Como todo buen matrimonio, el mío con el vallenato ha dejado atrás las explosiones sentimentaloides de los primeros años, ese cosquilleo en la barriga por la salida al mercado de cada producción de Diomedes Díaz los 26 de mayo o de los elepés de Fiesta Vallenata que prendían las parrandas en las casas de mis amigos guajiros desde diciembre hasta carnavales. Creo no exagerar cuando digo que Iván Villazón es el último intérprete al que identifico por su obra musical y no por sus apariciones en redes sociales, y para mí no ha perdido el rótulo de «joven voz tenor» a pesar de llevar más de media vida en el canto. Así de desactualizado estoy.
Pero ese es el secreto de una relación sólida, de un buen matrimonio como el que mantengo con el vallenato. El reconocimiento de lo que me gusta, de lo que después de tantos años levanta mis emociones dormidas con apenas un acorde o dos aunque ya no esté de moda para los demás. Es que ni un artista consolidado como Silvestre Dangond, el único al que reconozco méritos para sentarse a la mesa de los maestros del género, mezcla perfecta de costumbrismo y modernidad, ha podido conseguir que una de sus canciones entre en mi playlist.
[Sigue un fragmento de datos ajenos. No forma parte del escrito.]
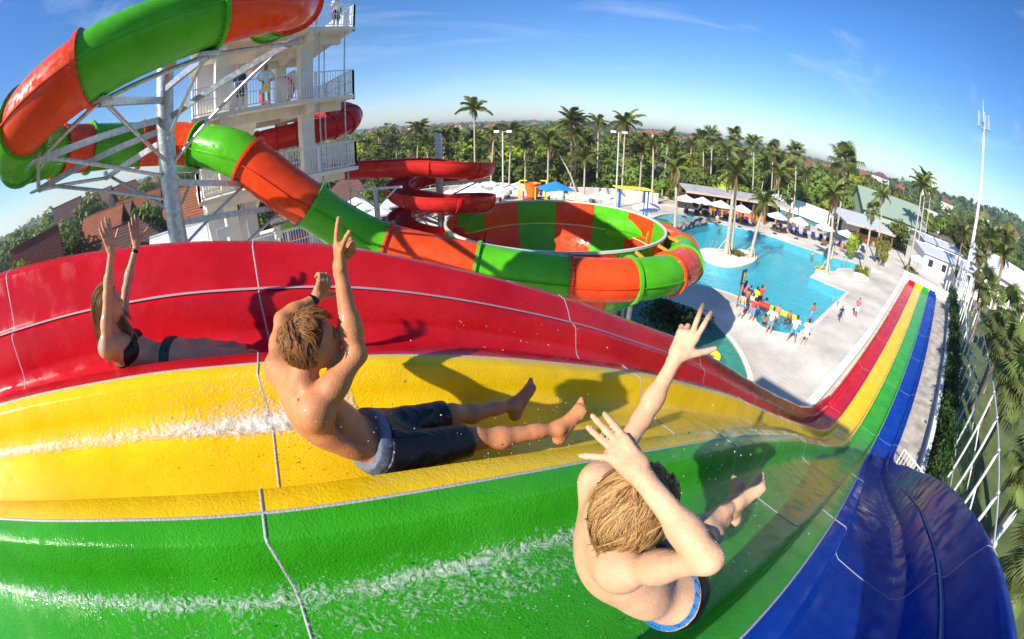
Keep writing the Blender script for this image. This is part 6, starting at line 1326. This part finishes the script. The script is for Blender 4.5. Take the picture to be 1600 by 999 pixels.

Me enamoré de la segunda ola generacional del vallenato, la heredera de los juglares del Magdalena Grande y que reinó desde comienzos de los años setenta hasta los albores del nuevo milenio. Me hinco ante Diomedes como rey de esa trinidad que conforma con Jorge Oñate y Los Zuleta, pero el registro vocal y la digitación melancólica de los hermanos villanueveros remueven como ningún otro artista las fibras más sensibles de mi condición humana, y sus canciones ocupan los primeros lugares de mis preferencias.
En lo más alto de esa lista de reproducción personal, indestronable tras cuatro décadas de su grabación, Uno es así, composición de Roberto Calderón, joya escondida en el álbum Los Hermanos Zuleta Vol. 15, de 1981. Completan el top 5, en orden jerárquico, por si a alguien interesa: Tierra de cantores, El cóndor legendario, Amanecer -todas de Los Zuleta- y El cariño de mi pueblo, de Oñate. Cinco piezas que suenan, huelen y saben a campo, pero también a las calles del barrio Los Nogales, a sus casas de piedra coralina con pisos de mármol, donde halló su lugar en el mundo la colonia guajira que emigró a Barranquilla desde finales de la década del setenta y trajo consigo sus costumbres, su música y su escándalo.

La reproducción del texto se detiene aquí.